Now, with this condition of affairs, was Buchanan’s possession notice to the judgment creditor of the title now asserted by the appellant ? Admitting it to have been the creditor’s duty to have followed up the suggestion which the occupancy of the premises by a third party implied, to have investigated Buchanan’s claims, and that he must be presumed to know all the facts which inquiry would have *218developed, all that he might have learned had he interrogated Buchanan, what knowledge would he have acquired, in the natural course of events, and what must he be charged with as in his reach, had he attempted to obtain it ? Certainly,' he would have been told that Buchanan owned the building, and had leased the ground on which it stood for the year ending November 15th, following. The tenant’s interest would have been defined by this answer, but the pursuit of information as to the actual title could not safely stop at this point. It would be incumbent upon the creditor to ascertain from whom he leased. To a verbal inquiry Buchanan’s answer would have been, naturally and truthfully, that he leased from Austin; or, had the creditor called for the written lease, he would have learned precisely the same thing.

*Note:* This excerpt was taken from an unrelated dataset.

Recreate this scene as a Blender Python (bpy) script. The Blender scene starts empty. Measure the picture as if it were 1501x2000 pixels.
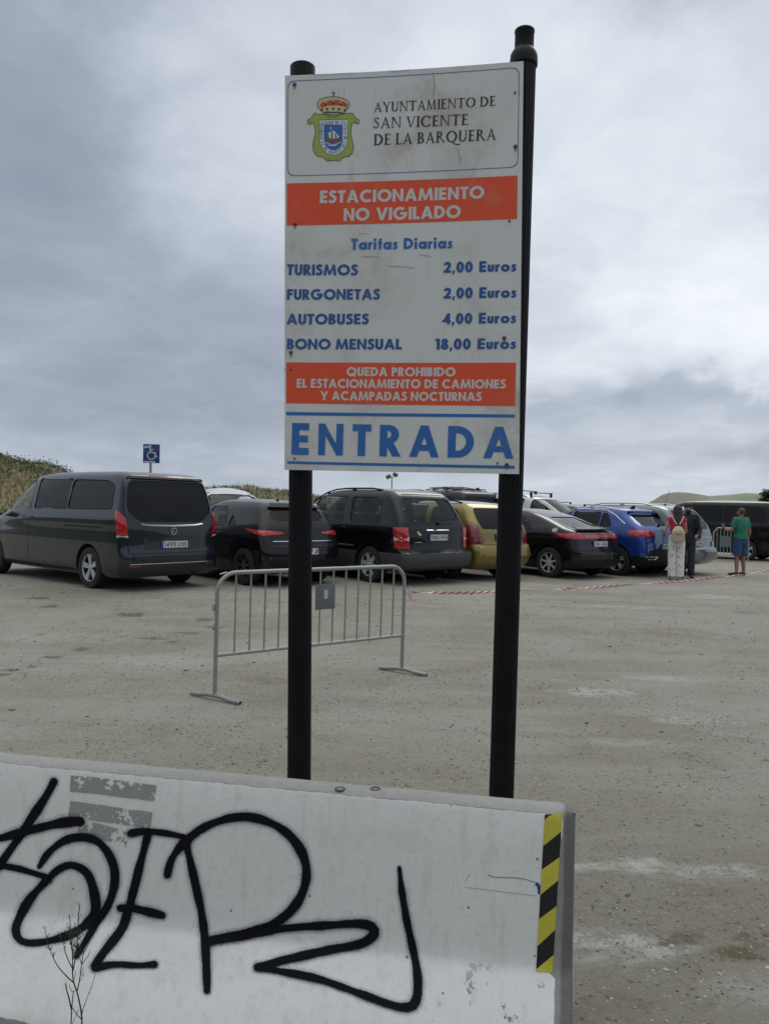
import bpy, bmesh, math, random
import numpy as np
from mathutils import Vector, Matrix, noise
from mathutils.geometry import delaunay_2d_cdt
from mathutils.bvhtree import BVHTree

R = math.radians
SC = bpy.context.scene
COL = SC.collection

# ------------------------------------------------------------------ camera
CAM_H, FOC, HOR, ROLL = 1.72, 1540.0, 985.0, 1.3
PITCH = math.atan((1000.0 - HOR) / FOC)
cam_data = bpy.data.cameras.new('camera')
cam = bpy.data.objects.new('camera', cam_data)
COL.objects.link(cam)
cam_data.sensor_fit = 'VERTICAL'
cam_data.sensor_height = 24.0
cam_data.lens = FOC / 2000.0 * 24.0
cam_data.clip_start = 0.05
cam_data.clip_end = 6000.0
CM = Matrix.Translation((0, 0, CAM_H)) @ Matrix.Rotation(math.pi / 2 - PITCH, 4, 'X') @ Matrix.Rotation(R(ROLL), 4, 'Z')
cam.matrix_world = CM
SC.camera = cam
CAM = Vector((0, 0, CAM_H))
_M3 = CM.to_3x3()


def ray(px, py):
    return _M3 @ Vector(((px - 750.5) / FOC, -(py - 1000.0) / FOC, -1.0))


def P(px, py, Z):
    return CAM + ray(px, py) * Z


def proj(p):
    v = _M3.transposed() @ (Vector(p) - CAM)
    return (750.5 + FOC * v.x / -v.z, 1000 - FOC * v.y / -v.z, -v.z)


# ------------------------------------------------------------------ sky and sun (overcast day)
world = bpy.data.worlds.new('World')
SC.world = world
world.use_nodes = True
wt = world.node_tree
wt.nodes.clear()
SC.view_settings.view_transform = 'Standard'
SC.view_settings.look = 'None'
SC.view_settings.exposure = 0.12
SC.view_settings.gamma = 1.0
SC.view_settings.use_curve_mapping = False
SUN_EL, SUN_AZ = 48.0, 25.0


class NT:
    def __init__(s, tree):
        s.t = tree

    def n(s, typ, **kw):
        nd = s.t.nodes.new(typ)
        for k, v in kw.items():
            if k == 'inp':
                for kk, vv in v.items():
                    if isinstance(vv, bpy.types.NodeSocket):
                        s.t.links.new(vv, nd.inputs[kk])
                    else:
                        nd.inputs[kk].default_value = vv
            else:
                setattr(nd, k, v)
        return nd

    def m(s, op, a, b=0.0, c=None, clamp=False):
        nd = s.t.nodes.new('ShaderNodeMath')
        nd.operation = op
        nd.use_clamp = clamp
        for i, v in enumerate((a, b, c)):
            if v is None:
                continue
            if isinstance(v, bpy.types.NodeSocket):
                s.t.links.new(v, nd.inputs[i])
            else:
                nd.inputs[i].default_value = v
        return nd.outputs[0]

    def mix(s, f, a, b, mode='MIX'):
        nd = s.t.nodes.new('ShaderNodeMix')
        nd.data_type = 'RGBA'
        nd.blend_type = mode
        for k, v in ((0, f), (6, a), (7, b)):
            if isinstance(v, bpy.types.NodeSocket):
                s.t.links.new(v, nd.inputs[k])
            else:
                if k != 0 and len(v) == 3:
                    v = (*v, 1)
                nd.inputs[k].default_value = v
        return nd.outputs[2]

    def noise(s, vec, scale, detail=4, rough=0.55, dist=0.0, out=0):
        nd = s.n('ShaderNodeTexNoise', inp={'Scale': scale, 'Detail': detail, 'Roughness': rough, 'Distortion': dist})
        if vec is not None:
            s.t.links.new(vec, nd.inputs['Vector'])
        return nd.outputs[out]

    def ramp(s, f, lo, hi):
        nd = s.n('ShaderNodeMapRange', inp={'From Min': lo, 'From Max': hi})
        nd.interpolation_type = 'SMOOTHSTEP'
        s.t.links.new(f, nd.inputs[0])
        return nd.outputs[0]

    def link(s, a, b):
        s.t.links.new(a, b)


w = NT(wt)
geo = w.n('ShaderNodeTexCoord')
sep = w.n('ShaderNodeSeparateXYZ', inp={0: geo.outputs['Generated']})
dx, dy, dz = sep.outputs
az = w.m('ARCTAN2', dx, dy)
el = w.m('ARCSINE', dz)
# cloud coordinates: a layer seen in perspective from below
den = w.m('ADD', w.m('MAXIMUM', dz, 0.0), 0.22)
cu = w.m('DIVIDE', dx, den)
cv = w.m('DIVIDE', dy, den)
cvec = w.n('ShaderNodeCombineXYZ', inp={0: cu, 1: cv, 2: 0.0}).outputs[0]
avec = w.n('ShaderNodeCombineXYZ', inp={0: az, 1: w.m('MULTIPLY', el, 1.7), 2: 0.3}).outputs[0]
warp = w.n('ShaderNodeSeparateXYZ', inp={0: w.noise(avec, 3.0, 5, 0.6, 0.3, out=1)})
wa = w.m('MULTIPLY', w.m('SUBTRACT', warp.outputs[0], 0.5), 0.34)
we = w.m('MULTIPLY', w.m('SUBTRACT', warp.outputs[1], 0.5), 0.26)
azw = w.m('ADD', az, wa)
elw = w.m('ADD', el, we)


def sky_blob(px, py, rx, ry, amp):
    a0 = math.atan((px - 750) / FOC)
    e0 = math.atan((HOR - py) / FOC)
    u = w.m('DIVIDE', w.m('SUBTRACT', azw, a0), rx / FOC)
    v = w.m('DIVIDE', w.m('SUBTRACT', elw, e0), ry / FOC)
    q = w.m('ADD', w.m('MULTIPLY', u, u), w.m('MULTIPLY', v, v))
    return w.m('MULTIPLY', w.m('POWER', 2.718, w.m('MULTIPLY', q, -1.0)), amp)


base = w.m('ADD', 0.51, w.m('MULTIPLY', w.m('SUBTRACT', w.noise(cvec, 1.1, 7, 0.52, 0.25), 0.5), 0.62))
fine = w.m('MULTIPLY', w.m('SUBTRACT', w.noise(cvec, 3.6, 7, 0.6, 0.5), 0.5), 0.34)
val = w.m('ADD', base, fine)
SKYB = [(40, 260, 260, 330, -0.20), (60, 640, 430, 240, -0.15), (450, 800, 300, 110, -0.20), (60, 830, 260, 90, -0.10),
        (400, 200, 210, 230, 0.17), (1180, 330, 400, 330, 0.27), (1380, 600, 300, 130, 0.24), (1420, 20, 240, 60, -0.16),
        (1450, 850, 170, 42, -0.24), (250, 10, 330, 70, -0.08), (1150, 940, 400, 50, 0.10), (760, 60, 170, 160, 0.10),
        (1290, 765, 230, 30, -0.20), (1100, 560, 160, 40, -0.08), (1290, 690, 200, 40, .08)]
for b in SKYB:
    val = w.m('ADD', val, sky_blob(*b))
cr = w.n('ShaderNodeValToRGB')
w.link(val, cr.inputs[0])
els = cr.color_ramp.elements
els[0].position, els[0].color = 0.12, (0.235, 0.27, 0.345, 1)
els[1].position, els[1].color = 0.92, (0.86, 0.90, 0.94, 1)
for pos, c in ((0.36, (0.345, 0.385, 0.465)), (0.58, (0.51, 0.56, 0.635)), (0.76, (0.69, 0.74, 0.80))):
    e = els.new(pos)
    e.color = (*c, 1)
hz = w.m('POWER', 2.718, w.m('MULTIPLY', w.m('ABSOLUTE', el), -13.0))
ccol = w.mix(w.m('MULTIPLY', hz, 0.5), cr.outputs[0], (0.50, 0.585, 0.68))
nish = w.n('ShaderNodeTexSky', sky_type='NISHITA', sun_disc=False, sun_elevation=R(SUN_EL), sun_rotation=R(SUN_AZ))
bg_sky = w.n('ShaderNodeBackground', inp={'Color': nish.outputs[0], 'Strength': 0.07})
zen = w.m('ADD', 1.0, w.m('MULTIPLY', w.ramp(el, 0.5, 1.35), 1.3))
ccol = w.mix(w.ramp(el, 0.5, 1.2), ccol, (0.64, 0.655, 0.63))
ccol = w.n('ShaderNodeVectorMath', operation='SCALE', inp={0: ccol, 'Scale': zen}).outputs[0]
bg_cl = w.n('ShaderNodeBackground', inp={'Color': ccol, 'Strength': 1.0})
mx = w.n('ShaderNodeMixShader', inp={0: 0.93, 1: bg_sky.outputs[0], 2: bg_cl.outputs[0]})
wo = w.n('ShaderNodeOutputWorld', inp={'Surface': mx.outputs[0]})

sun_d = bpy.data.lights.new('sun', 'SUN')
sun_d.energy = 0.7
sun_d.angle = R(30)
sun_d.color = (1.0, 0.97, 0.92)
sun = bpy.data.objects.new('sun', sun_d)
COL.objects.link(sun)
sdir = Vector((math.sin(R(SUN_AZ)) * math.cos(R(SUN_EL)), math.cos(R(SUN_AZ)) * math.cos(R(SUN_EL)), math.sin(R(SUN_EL))))
sun.rotation_euler = sdir.to_track_quat('Z', 'Y').to_euler()

# ------------------------------------------------------------------ materials
MATS = {}


def principled(name, col, rough=0.6, metal=0.0, coat=0.0, spec=0.5, nscale=0, namt=0.15, bump=0.0, bscale=60, sss=None):
    if name in MATS:
        return MATS[name]
    m = bpy.data.materials.new(name)
    m.use_nodes = True
    t = NT(m.node_tree)
    b = m.node_tree.nodes['Principled BSDF']
    b.inputs['Base Color'].default_value = (*col, 1)
    b.inputs['Roughness'].default_value = rough
    b.inputs['Metallic'].default_value = metal
    b.inputs['Coat Weight'].default_value = coat
    b.inputs['Coat Roughness'].default_value = 0.06
    b.inputs['Specular IOR Level'].default_value = spec
    tc = t.n('ShaderNodeTexCoord').outputs['Object']
    if nscale:
        n = t.noise(tc, nscale, 6, 0.6)
        c = t.mix(n, tuple(max(0, x * (1 - namt)) for x in col), tuple(min(1, x * (1 + namt)) for x in col))
        t.link(c, b.inputs['Base Color'])
        t.link(t.m('ADD', rough - 0.08, t.m('MULTIPLY', n, 0.16)), b.inputs['Roughness'])
    if bump:
        bn = t.n('ShaderNodeBump', inp={'Strength': 1.0, 'Distance': bump, 'Height': t.noise(tc, bscale, 5, 0.6)})
        t.link(bn.outputs[0], b.inputs['Normal'])
    m.diffuse_color = (*col, 1)
    MATS[name] = m
    return m


def glass_mat(name, tint, refl=0.9, rough=0.02):
    if name in MATS:
        return MATS[name]
    m = bpy.data.materials.new(name)
    m.use_nodes = True
    nt = m.node_tree
    nt.nodes.clear()
    t = NT(nt)
    tr = t.n('ShaderNodeBsdfTransparent', inp={'Color': (*tint, 1)})
    gl = t.n('ShaderNodeBsdfGlossy', inp={'Color': (refl, refl, refl, 1), 'Roughness': rough})
    fw = t.n('ShaderNodeLayerWeight', inp={'Blend': 0.5}).outputs['Facing']
    f = t.m('ADD', 0.032, t.m('MULTIPLY', t.m('POWER', fw, 4.5), 0.8), clamp=True)
    mx_ = t.n('ShaderNodeMixShader', inp={0: f, 1: tr.outputs[0], 2: gl.outputs[0]})
    t.n('ShaderNodeOutputMaterial', inp={'Surface': mx_.outputs[0]})
    MATS[name] = m
    return m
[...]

It would seem plain that the law cannot require further or other inquiries, or hold the creditor as having knowledge, and therefore constructive notice, of facts which these inquiries might possibly, but not naturally, lead to, — such, for instance, as a disclosure that the lessor, the judgment debtor, in whose name the title to the property appears of record, has very recently sold to another person. It would also seem plain that no more should be required of the creditor than that he inspect the lease, or by verbal inquiry obtain information as to who may have executed it, and therefore assumed to have interests in the demised premises; failing so to do, that he be charged with the knowledge which he would have thus obtained. It is possible that, in the course of the conversation with Buchanan in respect to his rights in the premises, he would have informed the respondent of the sale and conveyance to appellant, but the conclusion is inevitable that such would not have been the natural or ordinary result of pertinent inquiries upon the subject, ahd, obviously, an inspection, of the lease under which the tenant occupied would not have conveyed the slightest intimation of appellant’s claim.

Of the seventh assignment of error we need but to say that, if the judgment herein involved was not against the person in whose name the title to the lot appeared of record prior to the recording of appellant’s deed, the latter cannot be allowed to maintain the action. Coles v. Berryhill, 37 Minn. 56, (33 N. W. Rep. 213.) It was only *219upon the assumption that the title of record was in Austin at the time of the docketing that the suit was brought, tried, or determined.

Judgment affirmed.

Note. By stipulation between the parties the decision in case of Robert R. Wilkins v. Henry H. Bell, argued with the foregoing case, by the same counsel, followed that in the foregoing case.